The MCP609-I/P is a quad CMOS rail-to-rail output op-amp from Microchip, in a 14-pin DIP package. Its 155 kHz gain-bandwidth product and 0.08 V/µs slew rate place it firmly in the micropower, low-frequency signal-conditioning space — think thermocouple amplifiers, battery-voltage monitors, and piezo-sensor buffers where the signal bandwidth stays under a few kilohertz. The 18.7 µA total supply current (four channels) means each amplifier draws under 5 µA, making this a natural fit for loop-powered 4-20 mA transmitters or battery-backed sensor nodes that run for years on a coin cell.
Rail-to-rail output, CMOS input — where the limits live
The CMOS input stage gives 1 pA typical input bias current, so you can use high-value feedback resistors (1 MΩ or more) without offset drift from bias current.

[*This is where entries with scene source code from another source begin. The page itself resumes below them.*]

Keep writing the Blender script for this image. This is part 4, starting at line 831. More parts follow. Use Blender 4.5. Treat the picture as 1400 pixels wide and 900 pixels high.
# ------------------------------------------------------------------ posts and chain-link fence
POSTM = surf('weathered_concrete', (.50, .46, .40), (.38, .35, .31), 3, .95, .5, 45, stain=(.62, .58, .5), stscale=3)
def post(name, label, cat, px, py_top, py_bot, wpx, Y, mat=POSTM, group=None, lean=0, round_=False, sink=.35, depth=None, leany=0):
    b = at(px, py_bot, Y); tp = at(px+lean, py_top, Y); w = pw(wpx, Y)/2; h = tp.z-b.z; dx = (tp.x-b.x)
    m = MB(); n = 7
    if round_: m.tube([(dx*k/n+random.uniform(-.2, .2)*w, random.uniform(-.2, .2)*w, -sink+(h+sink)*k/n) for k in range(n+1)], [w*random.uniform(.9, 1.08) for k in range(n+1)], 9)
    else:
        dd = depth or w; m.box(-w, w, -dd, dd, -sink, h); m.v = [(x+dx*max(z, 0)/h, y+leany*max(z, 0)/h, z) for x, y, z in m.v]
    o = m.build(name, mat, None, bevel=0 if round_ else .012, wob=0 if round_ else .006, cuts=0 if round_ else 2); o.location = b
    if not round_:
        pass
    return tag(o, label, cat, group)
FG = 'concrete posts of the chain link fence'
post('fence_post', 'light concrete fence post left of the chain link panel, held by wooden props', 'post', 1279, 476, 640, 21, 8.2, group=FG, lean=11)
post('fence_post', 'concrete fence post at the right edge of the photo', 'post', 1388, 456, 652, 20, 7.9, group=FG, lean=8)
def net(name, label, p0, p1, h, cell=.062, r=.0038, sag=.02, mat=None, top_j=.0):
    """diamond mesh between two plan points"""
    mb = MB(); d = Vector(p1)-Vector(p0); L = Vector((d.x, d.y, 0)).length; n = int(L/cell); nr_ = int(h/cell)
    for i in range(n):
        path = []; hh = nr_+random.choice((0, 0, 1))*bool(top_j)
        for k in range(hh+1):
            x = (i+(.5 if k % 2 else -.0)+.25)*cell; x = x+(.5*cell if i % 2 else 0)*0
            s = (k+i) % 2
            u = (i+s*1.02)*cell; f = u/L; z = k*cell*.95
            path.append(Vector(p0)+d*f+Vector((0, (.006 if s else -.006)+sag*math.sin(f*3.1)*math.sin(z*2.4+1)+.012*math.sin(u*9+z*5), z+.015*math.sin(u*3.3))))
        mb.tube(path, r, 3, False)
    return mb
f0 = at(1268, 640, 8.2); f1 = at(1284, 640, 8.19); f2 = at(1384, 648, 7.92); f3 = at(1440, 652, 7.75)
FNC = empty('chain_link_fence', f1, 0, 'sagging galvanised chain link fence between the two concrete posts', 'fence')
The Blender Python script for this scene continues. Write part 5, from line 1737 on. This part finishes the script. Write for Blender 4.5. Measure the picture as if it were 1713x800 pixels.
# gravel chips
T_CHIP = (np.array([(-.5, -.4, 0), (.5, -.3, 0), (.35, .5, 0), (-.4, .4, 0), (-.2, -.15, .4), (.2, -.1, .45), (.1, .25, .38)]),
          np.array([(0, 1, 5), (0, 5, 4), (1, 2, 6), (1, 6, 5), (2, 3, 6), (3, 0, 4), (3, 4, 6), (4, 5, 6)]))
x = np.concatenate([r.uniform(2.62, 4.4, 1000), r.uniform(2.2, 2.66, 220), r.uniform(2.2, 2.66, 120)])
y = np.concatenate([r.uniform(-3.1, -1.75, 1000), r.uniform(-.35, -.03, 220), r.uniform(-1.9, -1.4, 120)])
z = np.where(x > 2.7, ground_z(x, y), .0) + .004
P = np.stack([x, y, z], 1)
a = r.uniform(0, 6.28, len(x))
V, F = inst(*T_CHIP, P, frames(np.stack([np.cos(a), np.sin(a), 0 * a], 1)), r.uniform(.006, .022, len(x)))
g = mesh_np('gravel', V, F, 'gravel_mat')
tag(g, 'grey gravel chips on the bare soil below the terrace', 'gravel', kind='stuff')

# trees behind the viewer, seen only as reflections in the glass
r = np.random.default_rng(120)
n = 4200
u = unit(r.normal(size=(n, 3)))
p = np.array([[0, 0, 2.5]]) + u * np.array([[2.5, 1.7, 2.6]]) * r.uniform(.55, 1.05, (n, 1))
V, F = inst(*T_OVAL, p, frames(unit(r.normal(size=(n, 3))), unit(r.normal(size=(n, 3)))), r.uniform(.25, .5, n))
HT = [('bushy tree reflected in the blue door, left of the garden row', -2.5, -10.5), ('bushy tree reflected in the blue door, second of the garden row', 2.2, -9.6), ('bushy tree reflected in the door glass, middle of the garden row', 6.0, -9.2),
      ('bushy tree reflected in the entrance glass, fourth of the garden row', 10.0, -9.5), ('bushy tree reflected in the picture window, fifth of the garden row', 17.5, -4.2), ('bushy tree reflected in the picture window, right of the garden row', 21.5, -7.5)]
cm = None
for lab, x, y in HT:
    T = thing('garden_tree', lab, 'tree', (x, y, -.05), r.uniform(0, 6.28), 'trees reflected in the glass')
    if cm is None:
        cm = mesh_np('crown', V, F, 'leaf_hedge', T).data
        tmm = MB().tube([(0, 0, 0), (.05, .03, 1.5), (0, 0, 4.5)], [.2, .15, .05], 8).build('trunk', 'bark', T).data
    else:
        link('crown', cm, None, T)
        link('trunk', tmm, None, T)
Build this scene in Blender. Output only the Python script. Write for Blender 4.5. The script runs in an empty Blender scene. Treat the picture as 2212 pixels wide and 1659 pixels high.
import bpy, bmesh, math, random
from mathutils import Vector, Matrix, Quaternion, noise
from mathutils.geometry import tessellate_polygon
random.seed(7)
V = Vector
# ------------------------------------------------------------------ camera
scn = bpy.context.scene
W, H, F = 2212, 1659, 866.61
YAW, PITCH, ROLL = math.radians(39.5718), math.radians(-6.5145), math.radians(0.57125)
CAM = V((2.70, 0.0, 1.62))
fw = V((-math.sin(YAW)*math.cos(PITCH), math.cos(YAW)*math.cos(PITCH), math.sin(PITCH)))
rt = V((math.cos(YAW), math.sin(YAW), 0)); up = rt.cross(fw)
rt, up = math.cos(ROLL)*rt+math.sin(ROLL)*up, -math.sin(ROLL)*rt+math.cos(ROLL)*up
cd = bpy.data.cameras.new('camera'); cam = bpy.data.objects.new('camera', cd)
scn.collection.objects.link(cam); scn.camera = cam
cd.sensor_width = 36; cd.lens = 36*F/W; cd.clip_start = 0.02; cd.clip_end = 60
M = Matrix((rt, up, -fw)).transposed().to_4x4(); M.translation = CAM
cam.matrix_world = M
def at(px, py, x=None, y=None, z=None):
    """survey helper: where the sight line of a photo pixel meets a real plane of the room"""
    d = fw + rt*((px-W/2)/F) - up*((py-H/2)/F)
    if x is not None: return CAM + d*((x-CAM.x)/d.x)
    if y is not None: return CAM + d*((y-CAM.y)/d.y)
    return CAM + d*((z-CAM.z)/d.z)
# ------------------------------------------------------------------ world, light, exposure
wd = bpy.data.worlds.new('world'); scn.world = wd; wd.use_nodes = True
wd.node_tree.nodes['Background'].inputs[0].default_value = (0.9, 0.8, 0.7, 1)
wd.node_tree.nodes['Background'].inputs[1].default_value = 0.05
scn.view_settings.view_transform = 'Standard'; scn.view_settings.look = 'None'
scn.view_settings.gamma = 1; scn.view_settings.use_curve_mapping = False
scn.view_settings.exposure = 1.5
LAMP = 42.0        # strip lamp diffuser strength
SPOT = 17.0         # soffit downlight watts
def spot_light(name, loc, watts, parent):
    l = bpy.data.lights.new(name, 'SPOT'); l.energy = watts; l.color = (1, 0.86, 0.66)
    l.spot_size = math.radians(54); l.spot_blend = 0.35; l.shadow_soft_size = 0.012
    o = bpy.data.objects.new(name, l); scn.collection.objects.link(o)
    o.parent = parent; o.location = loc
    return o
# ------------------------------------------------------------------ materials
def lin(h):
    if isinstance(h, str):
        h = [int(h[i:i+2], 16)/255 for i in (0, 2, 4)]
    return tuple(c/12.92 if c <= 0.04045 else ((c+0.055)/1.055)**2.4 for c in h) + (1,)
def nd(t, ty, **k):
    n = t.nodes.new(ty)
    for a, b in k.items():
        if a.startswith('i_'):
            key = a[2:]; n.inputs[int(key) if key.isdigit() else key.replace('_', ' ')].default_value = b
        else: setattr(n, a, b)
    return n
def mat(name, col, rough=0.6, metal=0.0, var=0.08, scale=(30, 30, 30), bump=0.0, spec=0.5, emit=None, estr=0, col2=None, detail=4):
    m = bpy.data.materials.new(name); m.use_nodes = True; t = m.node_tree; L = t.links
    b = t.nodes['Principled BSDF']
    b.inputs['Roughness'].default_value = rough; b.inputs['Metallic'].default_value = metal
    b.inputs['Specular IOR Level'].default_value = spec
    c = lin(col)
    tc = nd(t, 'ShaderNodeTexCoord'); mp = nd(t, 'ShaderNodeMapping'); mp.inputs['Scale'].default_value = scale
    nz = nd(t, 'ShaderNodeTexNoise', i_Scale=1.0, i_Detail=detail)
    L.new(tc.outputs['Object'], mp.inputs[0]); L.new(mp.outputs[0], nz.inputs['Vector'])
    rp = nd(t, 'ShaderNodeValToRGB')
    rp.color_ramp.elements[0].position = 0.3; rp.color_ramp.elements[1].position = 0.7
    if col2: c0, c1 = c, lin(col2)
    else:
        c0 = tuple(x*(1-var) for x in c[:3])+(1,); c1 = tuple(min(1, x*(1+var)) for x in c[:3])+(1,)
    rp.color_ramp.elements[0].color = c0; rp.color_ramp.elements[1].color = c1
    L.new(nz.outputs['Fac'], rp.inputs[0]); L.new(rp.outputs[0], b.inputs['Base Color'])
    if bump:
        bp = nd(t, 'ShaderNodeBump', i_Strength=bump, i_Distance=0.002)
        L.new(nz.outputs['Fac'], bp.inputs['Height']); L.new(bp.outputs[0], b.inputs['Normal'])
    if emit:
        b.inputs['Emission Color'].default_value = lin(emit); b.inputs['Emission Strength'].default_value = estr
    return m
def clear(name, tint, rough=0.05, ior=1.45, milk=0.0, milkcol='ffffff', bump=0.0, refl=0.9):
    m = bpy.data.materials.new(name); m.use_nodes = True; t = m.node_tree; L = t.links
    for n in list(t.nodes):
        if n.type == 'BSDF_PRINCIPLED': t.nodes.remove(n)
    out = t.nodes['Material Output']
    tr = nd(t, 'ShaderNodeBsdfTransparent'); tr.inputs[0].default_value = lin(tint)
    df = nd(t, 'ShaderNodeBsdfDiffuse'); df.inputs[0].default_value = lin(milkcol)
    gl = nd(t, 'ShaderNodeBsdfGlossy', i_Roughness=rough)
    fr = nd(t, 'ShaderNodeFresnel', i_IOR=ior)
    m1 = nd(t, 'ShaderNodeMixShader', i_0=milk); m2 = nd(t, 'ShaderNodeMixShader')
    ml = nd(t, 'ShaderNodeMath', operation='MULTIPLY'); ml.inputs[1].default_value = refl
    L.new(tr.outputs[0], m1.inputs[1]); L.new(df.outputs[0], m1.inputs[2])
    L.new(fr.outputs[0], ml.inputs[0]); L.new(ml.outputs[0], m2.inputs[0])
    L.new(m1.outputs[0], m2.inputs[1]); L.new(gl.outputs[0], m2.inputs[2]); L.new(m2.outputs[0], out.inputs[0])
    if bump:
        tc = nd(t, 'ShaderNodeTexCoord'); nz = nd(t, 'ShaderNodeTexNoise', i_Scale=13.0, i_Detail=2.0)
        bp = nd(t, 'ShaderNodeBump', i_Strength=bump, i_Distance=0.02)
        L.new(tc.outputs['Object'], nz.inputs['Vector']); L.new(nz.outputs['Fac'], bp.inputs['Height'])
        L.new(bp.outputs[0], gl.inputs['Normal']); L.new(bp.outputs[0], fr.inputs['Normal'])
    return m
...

Supply range and package — breadboard to production
The supply span runs from 2.5 V minimum to 6 V maximum, covering single-cell Li-ion (3.0 V to 4.2 V) and standard 5 V logic rails. The 14-DIP (0.300" body) is the same footprint as the classic LM324, so it drops into existing through-hole sockets and perfboards. For production, the through-hole package limits automated assembly speed compared to SOIC or TSSOP, but for low-volume, high-reliability or breadboard-first designs the DIP is still the practical choice.